If you move too close, they will run away. “Yes, Pema?” If you wait too long...


Neither of us said another word. My arm, still pointed through the windshield, retracted in an effort to reshape and iterate the substrate of my mind. You are looking at a visual field. You are operating a vehicle, which continues to roll forward. This is real. Your daughter is behind you, slightly to the right, in the same vehicle. You are both buckled in. The earth before you is one solid object, more or less, made up of stones and crushed stones belonging to a road. There are sage plants and chamisa immediately to the side of the road, and these plants blow in the wind but do not move, bodily, left and right. There are animals in your field of vision, animals that resemble the earth and the plants, but these do move left and right, forward and back. They are not four and not one. It is likely two. Separate them into objects, stay on the road, and ignore everything else. You have approximately three discrete objects to track – earth, animal, animal. It had now been three seconds.


One might laugh at the banality of such statements, or this lengthy account, but something in that moment stuck with me. Surely, much of this layering of reality happened unconsciously, in mere microseconds, but, ignorance in hand, I needed to sculpt this level of certainty from out my field of vision in order to determine, with rapid precision, what to focus on. I knew that I would not have long. Visual processing is a rich and multi-layered process, some of which is conscious and some of which is not, forming a parfait of experience through which my mind was now sorting in rapid order to extract the objects – now two, decidedly two – upon which I needed to direct my focus.


This kind of processing happens instantly in most situations, so that we hardly need be aware of it, but moments like these - staring at uncertain numbers of uncertain creatures - reveal the subtle ways we construct reality by directing our focus, and not simply of one's visual field. Point is, I was not only watching and deciphering the animals. I was watching and deciphering myself. And driving a car. And hoping my daughter would notice the animals. This layering of human experience, while mundane in one sense, absolutely astounds me.

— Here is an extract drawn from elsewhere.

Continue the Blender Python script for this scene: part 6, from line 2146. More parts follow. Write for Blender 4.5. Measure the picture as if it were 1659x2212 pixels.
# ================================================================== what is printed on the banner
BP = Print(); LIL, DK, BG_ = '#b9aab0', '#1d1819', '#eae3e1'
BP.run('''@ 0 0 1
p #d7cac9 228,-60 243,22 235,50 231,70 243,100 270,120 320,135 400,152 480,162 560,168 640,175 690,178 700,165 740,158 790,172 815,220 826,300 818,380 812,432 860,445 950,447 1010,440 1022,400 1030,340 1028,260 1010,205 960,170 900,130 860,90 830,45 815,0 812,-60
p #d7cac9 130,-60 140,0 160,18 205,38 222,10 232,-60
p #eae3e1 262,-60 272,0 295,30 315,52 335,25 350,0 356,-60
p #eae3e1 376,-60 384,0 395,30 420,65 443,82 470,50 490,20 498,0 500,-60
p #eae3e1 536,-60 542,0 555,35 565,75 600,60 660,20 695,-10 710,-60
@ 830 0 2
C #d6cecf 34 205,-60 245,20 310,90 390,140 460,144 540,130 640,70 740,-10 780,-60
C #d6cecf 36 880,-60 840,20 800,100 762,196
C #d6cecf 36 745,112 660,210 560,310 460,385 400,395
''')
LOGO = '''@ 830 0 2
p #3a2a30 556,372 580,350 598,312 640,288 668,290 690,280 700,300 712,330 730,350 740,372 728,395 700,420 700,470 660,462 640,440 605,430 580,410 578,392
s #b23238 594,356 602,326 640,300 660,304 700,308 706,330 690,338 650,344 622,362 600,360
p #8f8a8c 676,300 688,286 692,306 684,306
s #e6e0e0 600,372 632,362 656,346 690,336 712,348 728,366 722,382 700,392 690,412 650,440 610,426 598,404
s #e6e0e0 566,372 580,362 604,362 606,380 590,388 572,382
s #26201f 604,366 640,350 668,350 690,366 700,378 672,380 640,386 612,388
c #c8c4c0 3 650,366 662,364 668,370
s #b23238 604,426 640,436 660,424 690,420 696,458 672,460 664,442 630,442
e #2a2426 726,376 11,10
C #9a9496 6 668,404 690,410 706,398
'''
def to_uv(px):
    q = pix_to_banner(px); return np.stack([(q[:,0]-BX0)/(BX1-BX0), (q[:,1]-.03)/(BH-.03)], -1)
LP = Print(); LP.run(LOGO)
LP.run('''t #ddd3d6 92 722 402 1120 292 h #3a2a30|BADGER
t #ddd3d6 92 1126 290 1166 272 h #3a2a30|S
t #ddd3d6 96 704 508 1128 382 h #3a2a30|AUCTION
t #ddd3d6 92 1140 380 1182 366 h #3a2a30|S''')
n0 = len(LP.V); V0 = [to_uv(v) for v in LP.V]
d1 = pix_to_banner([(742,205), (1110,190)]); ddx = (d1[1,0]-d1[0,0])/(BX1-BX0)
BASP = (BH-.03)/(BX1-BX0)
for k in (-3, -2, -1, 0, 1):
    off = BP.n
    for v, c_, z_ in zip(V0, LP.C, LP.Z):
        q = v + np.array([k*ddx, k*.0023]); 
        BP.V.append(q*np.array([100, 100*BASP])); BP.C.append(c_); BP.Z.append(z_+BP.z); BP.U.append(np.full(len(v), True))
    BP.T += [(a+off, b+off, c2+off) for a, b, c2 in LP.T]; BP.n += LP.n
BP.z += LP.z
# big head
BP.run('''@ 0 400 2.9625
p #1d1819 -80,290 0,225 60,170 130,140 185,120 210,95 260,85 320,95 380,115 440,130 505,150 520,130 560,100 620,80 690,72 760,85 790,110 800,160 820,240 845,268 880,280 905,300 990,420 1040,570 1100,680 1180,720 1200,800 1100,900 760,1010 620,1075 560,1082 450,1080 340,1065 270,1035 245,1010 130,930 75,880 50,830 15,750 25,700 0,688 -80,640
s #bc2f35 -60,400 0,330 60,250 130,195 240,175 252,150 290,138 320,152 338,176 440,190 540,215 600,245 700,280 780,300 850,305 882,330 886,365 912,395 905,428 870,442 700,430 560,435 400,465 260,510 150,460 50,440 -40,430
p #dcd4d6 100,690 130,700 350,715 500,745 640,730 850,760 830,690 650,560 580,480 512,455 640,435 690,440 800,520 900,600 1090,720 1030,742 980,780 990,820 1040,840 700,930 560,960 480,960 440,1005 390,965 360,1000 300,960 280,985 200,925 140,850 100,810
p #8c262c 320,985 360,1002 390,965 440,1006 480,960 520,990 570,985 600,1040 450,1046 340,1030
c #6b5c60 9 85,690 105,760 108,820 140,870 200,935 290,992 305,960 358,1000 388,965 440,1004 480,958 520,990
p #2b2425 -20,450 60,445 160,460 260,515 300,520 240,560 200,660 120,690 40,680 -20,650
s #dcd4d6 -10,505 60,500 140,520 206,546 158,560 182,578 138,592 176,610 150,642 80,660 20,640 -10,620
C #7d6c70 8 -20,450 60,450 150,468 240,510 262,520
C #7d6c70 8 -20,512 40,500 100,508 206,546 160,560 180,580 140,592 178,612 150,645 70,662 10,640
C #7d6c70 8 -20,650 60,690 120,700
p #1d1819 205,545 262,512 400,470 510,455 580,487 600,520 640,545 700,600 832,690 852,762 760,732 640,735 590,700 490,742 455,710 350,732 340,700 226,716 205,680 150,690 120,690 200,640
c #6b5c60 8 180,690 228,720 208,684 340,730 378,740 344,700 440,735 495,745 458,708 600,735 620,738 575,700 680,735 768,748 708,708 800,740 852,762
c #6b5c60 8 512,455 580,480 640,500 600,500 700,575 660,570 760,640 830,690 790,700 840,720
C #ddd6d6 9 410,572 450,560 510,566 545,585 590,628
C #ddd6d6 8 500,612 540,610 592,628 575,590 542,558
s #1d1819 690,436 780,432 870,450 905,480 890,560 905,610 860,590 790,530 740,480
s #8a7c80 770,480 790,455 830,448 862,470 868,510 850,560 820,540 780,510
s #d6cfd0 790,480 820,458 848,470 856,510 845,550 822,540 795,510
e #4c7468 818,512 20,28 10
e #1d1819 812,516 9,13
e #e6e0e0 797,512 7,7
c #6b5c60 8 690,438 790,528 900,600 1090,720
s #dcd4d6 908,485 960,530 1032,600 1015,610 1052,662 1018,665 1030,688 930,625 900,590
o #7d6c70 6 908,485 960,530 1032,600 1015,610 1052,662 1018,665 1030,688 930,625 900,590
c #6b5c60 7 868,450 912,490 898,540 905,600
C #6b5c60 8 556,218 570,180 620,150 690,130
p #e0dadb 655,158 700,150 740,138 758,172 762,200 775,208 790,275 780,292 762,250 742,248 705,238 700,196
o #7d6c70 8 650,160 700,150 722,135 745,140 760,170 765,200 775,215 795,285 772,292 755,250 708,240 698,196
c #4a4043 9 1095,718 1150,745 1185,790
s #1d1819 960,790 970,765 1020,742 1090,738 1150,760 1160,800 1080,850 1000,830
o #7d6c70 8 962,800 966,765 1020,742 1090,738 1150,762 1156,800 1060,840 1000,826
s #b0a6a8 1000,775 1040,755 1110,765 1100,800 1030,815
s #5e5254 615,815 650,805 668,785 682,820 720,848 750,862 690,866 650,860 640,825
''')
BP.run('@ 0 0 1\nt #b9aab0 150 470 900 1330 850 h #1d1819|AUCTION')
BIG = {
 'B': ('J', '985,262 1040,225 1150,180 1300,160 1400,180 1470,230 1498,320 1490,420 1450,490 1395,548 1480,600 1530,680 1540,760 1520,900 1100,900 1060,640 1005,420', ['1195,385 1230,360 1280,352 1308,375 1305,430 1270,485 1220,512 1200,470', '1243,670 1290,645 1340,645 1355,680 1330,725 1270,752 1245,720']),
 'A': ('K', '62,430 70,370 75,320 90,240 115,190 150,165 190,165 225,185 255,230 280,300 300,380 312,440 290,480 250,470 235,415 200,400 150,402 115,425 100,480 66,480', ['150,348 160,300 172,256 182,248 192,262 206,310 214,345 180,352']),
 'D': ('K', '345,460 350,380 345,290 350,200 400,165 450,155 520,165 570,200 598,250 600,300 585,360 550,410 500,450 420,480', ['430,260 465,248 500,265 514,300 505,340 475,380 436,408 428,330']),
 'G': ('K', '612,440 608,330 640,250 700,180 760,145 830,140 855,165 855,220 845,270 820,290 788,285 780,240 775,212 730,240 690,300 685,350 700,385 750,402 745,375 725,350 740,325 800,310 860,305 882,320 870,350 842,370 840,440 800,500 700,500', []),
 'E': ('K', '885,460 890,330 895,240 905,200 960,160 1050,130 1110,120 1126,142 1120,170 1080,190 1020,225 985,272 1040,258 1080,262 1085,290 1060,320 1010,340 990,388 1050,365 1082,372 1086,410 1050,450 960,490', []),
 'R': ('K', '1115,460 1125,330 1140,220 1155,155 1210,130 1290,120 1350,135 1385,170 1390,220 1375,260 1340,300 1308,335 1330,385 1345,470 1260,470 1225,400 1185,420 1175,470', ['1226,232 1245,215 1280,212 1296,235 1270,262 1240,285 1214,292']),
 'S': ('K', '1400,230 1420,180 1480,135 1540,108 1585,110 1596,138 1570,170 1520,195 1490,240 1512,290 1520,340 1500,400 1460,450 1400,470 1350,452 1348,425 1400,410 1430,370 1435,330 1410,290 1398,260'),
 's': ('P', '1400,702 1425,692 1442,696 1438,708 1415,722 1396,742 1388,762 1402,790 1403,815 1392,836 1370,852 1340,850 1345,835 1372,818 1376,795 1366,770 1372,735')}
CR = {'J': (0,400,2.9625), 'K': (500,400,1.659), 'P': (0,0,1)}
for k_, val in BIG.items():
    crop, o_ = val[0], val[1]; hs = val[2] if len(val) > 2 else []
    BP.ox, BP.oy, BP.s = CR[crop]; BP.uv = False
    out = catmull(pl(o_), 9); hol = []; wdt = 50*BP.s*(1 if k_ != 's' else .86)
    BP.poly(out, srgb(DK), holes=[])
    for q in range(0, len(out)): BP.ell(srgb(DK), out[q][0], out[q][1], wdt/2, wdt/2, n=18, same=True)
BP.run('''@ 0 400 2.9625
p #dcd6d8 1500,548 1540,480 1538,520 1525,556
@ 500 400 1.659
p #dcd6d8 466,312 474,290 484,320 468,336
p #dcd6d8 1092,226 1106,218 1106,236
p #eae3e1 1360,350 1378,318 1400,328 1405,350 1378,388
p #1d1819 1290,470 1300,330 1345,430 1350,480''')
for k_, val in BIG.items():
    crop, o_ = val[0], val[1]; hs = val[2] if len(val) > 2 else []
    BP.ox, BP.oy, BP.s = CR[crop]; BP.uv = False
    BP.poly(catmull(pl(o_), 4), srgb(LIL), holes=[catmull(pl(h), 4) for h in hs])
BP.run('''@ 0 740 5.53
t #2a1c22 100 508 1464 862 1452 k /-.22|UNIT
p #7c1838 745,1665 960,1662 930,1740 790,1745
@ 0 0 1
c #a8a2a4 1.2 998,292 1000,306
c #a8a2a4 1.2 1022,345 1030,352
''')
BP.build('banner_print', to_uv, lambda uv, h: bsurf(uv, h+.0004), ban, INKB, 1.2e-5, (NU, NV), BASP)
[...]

Suddenly, one of the animals turned. It was somewhat larger than the other, and closer. As it turned from left to right, I saw what I thought was perhaps a shoulder blade protrude from the animal’s back, then sink back into the flesh. It was calm (unlike me), and its face peered at us momentarily – squarish, with two perky ears – before the animal completed its rotation and began slowly retreating toward the right side of the road. To my left was a large field with untold acres of sage, mullein and dry grass. In its midst was a large but uninhabited house. To the right, the direction in which the animal calmly fled, was a steep and rocky cliff. This was, in all likelihood, the direction from which it had come.


I watched the legs of the dog-sized animal, now convinced that it was no dog. Or coyote. Its movements were catlike, slow and precise, with the soft, yet hunched power that belies a feline. I could also make out dark spots or stripes on its legs, which were less distinct on its back and sides. Mirror neurons in my own body fired in kind, and even as I continued to pilot the car I felt the movement of my apelike limbs rehearsing that of the animal before me. I pictured my own shoulder blade, rising and falling, and the integrated movement of my spine. A cat. And my goodness, such a big one.


The second animal now turned. It was smaller, though not by much, and as it retreated in the direction of the first I guessed they were a mother-child pair. Maybe a yearling. Meanwhile, we were growing close, quite close. “Pema, I think…” I began to say, then stopped myself as the second cat made its full rotation. There, on the rump, lay the unmistakable sign: a short, bobbed tail.


“Bobcats!” I shouted, “Pema, those are bobcats! Do you see the tail?”


“Yes, Daddy! Yes!” she shouted. Her enthusiasm echoed my own, and now, having properly identified the animals and shared the common knowledge, the emotional content of my mind settled back pleasantly and coasted, like the car, as we watched for two, maybe three, more seconds as the animals slinked into the sagebrush and disappeared.